I use my task manager as a restaurant menu. I know I need to eat. I have a 30 minute time window for lunch because I arrived late at the restaurant. I quickly order a plate, side order, and a drink. I’ve committed to eating my order. I don’t worry about the other available menu items. My focus is on what’s on my plate.

Now I’m hungry! Enjoy!

3 Likes

I’d trust my gut instincts. When something is really bothering me, I’ll go with my intuition. If I decide to ignore a task, it probably wasn’t important enough for me to schedule it.

Even if I have a hundred red (overdue) tasks screaming at me on-screen, I might ignore it. Then I’ll know they weren’t really due or I should look for new employment elsewhere.

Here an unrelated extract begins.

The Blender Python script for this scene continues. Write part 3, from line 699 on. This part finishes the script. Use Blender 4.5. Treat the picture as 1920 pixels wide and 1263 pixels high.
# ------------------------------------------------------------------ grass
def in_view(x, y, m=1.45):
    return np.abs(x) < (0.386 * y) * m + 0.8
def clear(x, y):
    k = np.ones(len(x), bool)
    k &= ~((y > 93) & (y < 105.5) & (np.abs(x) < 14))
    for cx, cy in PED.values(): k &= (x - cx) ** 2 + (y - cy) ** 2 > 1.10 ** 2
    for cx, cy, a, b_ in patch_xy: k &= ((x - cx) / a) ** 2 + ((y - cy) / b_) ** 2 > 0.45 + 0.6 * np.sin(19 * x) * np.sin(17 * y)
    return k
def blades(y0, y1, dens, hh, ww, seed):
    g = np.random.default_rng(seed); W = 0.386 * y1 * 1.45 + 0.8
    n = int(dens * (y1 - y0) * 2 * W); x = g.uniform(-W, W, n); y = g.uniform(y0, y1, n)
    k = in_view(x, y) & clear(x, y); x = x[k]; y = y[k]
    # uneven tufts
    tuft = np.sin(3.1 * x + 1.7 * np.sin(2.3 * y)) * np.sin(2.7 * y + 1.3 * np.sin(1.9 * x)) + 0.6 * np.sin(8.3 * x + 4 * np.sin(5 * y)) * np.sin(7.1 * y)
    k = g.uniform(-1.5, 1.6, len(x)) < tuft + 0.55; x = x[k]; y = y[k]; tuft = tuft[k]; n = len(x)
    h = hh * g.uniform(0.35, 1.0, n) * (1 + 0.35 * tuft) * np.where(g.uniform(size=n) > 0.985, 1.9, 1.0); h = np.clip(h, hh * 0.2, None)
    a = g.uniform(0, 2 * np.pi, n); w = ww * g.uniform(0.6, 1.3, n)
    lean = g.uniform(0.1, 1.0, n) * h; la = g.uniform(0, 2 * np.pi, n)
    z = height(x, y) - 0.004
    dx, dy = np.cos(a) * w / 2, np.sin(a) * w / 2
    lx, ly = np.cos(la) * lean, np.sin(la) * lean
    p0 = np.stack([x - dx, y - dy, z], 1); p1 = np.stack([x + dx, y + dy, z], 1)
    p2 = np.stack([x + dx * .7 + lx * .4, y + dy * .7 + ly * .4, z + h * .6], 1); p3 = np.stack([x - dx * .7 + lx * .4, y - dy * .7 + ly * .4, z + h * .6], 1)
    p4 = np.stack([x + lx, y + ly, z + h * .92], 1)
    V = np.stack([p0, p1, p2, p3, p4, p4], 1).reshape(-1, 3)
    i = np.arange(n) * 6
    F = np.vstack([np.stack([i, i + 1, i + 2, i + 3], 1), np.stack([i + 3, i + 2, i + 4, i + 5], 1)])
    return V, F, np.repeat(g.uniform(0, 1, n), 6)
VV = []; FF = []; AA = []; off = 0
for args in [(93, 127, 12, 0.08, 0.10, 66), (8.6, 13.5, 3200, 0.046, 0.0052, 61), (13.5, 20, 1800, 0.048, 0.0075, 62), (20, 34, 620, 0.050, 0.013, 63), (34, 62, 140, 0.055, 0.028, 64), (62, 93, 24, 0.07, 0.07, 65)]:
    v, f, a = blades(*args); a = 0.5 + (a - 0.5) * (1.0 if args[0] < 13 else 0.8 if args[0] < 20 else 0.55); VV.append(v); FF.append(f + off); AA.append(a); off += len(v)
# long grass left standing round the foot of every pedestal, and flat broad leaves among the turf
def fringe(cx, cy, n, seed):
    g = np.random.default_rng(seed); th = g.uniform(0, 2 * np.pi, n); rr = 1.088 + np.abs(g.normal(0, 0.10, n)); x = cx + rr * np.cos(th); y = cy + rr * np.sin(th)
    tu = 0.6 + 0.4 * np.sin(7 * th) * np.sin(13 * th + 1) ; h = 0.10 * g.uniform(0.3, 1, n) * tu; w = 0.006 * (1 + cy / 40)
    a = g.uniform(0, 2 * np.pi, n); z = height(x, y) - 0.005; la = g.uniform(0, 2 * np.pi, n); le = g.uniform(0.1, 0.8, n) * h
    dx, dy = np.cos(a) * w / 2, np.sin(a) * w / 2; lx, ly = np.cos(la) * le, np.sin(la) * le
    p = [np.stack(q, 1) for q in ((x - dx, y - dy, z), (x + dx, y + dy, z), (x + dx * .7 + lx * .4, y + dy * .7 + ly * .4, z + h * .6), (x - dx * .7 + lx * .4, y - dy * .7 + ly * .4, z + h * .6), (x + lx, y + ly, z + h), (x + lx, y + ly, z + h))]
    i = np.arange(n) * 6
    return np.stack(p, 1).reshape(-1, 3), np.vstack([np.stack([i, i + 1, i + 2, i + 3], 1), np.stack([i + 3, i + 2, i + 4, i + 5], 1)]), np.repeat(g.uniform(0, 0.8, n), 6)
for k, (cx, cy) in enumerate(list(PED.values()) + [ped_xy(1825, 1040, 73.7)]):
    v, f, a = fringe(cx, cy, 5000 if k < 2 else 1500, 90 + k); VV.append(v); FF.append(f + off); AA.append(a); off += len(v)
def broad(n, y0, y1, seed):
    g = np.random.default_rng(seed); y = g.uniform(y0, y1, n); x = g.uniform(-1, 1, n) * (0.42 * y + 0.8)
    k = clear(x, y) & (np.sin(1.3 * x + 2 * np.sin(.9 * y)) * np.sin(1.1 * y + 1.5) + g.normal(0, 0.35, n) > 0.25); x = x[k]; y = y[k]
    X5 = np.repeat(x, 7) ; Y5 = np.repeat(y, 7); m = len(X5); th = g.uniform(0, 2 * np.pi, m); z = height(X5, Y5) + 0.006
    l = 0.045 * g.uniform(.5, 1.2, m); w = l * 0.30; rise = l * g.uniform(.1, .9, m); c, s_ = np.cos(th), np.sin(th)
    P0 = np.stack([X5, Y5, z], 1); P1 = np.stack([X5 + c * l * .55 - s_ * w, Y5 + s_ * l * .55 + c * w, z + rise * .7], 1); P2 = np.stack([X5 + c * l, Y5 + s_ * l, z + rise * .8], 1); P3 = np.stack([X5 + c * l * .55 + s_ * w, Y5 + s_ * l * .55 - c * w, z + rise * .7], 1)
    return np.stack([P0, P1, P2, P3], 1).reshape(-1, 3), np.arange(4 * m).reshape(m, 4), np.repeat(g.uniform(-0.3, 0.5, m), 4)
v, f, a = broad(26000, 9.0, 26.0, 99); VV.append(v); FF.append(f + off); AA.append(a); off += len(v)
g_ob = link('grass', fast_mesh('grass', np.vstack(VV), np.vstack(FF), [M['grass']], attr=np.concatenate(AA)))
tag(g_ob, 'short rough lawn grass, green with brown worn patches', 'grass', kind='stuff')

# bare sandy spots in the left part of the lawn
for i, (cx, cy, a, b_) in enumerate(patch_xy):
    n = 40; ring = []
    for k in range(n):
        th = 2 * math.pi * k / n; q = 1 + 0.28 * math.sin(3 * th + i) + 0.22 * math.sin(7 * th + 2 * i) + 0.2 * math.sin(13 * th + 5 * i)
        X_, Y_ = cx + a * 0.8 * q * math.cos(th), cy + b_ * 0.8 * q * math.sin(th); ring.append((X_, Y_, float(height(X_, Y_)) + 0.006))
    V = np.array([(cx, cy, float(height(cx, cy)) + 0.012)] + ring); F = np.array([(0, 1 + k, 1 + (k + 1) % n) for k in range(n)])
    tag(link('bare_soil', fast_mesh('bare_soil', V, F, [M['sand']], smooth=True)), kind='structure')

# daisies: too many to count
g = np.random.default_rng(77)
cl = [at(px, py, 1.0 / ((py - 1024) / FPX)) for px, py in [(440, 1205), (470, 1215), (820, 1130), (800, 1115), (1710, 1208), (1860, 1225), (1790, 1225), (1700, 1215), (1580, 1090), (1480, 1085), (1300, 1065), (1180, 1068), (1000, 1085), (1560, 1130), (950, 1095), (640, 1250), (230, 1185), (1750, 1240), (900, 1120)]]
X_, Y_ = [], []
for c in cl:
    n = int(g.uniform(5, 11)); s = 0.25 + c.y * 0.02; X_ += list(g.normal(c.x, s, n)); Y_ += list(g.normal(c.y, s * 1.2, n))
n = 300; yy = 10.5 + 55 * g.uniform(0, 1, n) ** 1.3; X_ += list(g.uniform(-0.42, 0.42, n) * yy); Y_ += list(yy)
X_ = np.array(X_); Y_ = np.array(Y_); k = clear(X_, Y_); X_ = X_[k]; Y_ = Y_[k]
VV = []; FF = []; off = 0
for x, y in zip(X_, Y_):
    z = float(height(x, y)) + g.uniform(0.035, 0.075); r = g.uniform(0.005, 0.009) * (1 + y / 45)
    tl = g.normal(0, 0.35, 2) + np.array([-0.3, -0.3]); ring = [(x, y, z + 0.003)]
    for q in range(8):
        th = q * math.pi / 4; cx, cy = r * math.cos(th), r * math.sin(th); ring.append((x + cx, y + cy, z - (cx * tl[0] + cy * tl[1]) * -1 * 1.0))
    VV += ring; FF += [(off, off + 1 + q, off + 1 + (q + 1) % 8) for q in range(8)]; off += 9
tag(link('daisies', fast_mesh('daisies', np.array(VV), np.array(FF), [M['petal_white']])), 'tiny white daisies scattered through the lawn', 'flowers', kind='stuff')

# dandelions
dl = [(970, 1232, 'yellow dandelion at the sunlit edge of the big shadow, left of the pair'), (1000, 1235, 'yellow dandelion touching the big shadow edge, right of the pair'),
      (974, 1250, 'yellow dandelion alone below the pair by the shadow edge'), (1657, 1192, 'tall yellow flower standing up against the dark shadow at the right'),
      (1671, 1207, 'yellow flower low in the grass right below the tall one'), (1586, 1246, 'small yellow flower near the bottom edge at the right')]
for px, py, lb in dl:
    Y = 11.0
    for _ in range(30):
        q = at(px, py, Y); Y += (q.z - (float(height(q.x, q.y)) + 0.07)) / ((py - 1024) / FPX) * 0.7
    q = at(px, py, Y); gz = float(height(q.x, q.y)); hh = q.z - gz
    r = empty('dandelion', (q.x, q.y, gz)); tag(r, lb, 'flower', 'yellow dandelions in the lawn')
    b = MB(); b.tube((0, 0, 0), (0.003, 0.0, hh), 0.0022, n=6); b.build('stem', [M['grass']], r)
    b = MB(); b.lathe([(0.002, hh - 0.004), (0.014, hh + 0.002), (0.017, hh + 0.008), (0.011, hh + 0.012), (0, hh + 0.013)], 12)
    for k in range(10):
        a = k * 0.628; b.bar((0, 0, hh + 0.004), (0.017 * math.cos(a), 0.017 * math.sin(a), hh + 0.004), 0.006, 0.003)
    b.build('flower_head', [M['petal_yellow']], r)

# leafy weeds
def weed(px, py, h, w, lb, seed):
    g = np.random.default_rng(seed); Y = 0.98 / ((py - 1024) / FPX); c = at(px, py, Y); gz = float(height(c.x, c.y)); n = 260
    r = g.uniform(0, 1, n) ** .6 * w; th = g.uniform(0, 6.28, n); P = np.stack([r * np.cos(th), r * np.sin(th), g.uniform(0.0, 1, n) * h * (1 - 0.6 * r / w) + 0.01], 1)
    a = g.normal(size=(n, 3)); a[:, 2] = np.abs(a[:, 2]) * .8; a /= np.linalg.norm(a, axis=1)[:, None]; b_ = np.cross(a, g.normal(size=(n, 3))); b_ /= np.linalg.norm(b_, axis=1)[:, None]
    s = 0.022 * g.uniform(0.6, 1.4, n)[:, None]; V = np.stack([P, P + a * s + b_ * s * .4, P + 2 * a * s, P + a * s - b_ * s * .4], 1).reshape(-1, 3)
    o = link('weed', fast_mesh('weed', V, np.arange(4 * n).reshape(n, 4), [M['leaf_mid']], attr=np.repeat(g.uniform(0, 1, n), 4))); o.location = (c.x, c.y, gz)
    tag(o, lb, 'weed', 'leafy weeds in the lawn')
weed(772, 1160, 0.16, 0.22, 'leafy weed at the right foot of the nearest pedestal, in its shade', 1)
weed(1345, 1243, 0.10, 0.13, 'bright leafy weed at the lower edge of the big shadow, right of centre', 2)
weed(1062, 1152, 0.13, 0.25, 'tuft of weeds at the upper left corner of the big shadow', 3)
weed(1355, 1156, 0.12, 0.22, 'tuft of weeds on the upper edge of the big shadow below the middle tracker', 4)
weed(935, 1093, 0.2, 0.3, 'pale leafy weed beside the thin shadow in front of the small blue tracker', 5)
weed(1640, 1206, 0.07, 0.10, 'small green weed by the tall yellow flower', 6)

I agree with the comments about doing more quality reviews as the best answer for this. Like you, I put a lot of tasks in OF that just need to get done sometime, but are not tied to a specific date. I have created a couple of perspectives and workflows that help keep these kinds of tasks in front of me without them cluttering my lists when I do not need them. First, I rely on the “first available” concept to make sure I essentially have only a few next actions I can do for any given project. Second, I use due dates, my “today” tag, or a flag to highlight key things i need to get done during a particular time frame. Third, and this is the part you might find useful, I have created a perspective that only tracks tasks that have no due date, have no flag, and are not tagged “today,” and then I can sort my tasks by date added to see what’s getting old and make sure those get done or removed if I’m never going to do them. The other thing that helps, is I’ve given a lot of thought to honing my perspectives, and I even spent a month with a repeating alarm to check different perspectives at different times of day so I’d get in the daily habit of going into these key perspectives. When typed out, this looks like a lot of work. In actual practice, it takes me about 5 minutes three or four times a day to make sure I’m staying on top of everything. This does not answer your question about creating a priority that increases over time, but some of these methods may be a suitable alternative method of obtaining the same goal–not letting a task get too stale.

1 Like

Yes, the review is most important in updating your system and keeping it fresh. Purge away. Sometimes a project or task can age and is no longer important. It’s time to take out the trash. You’ll be surprised out how much stuff sounds so great but the energy/efforts required to get it done isn’t worth the effort.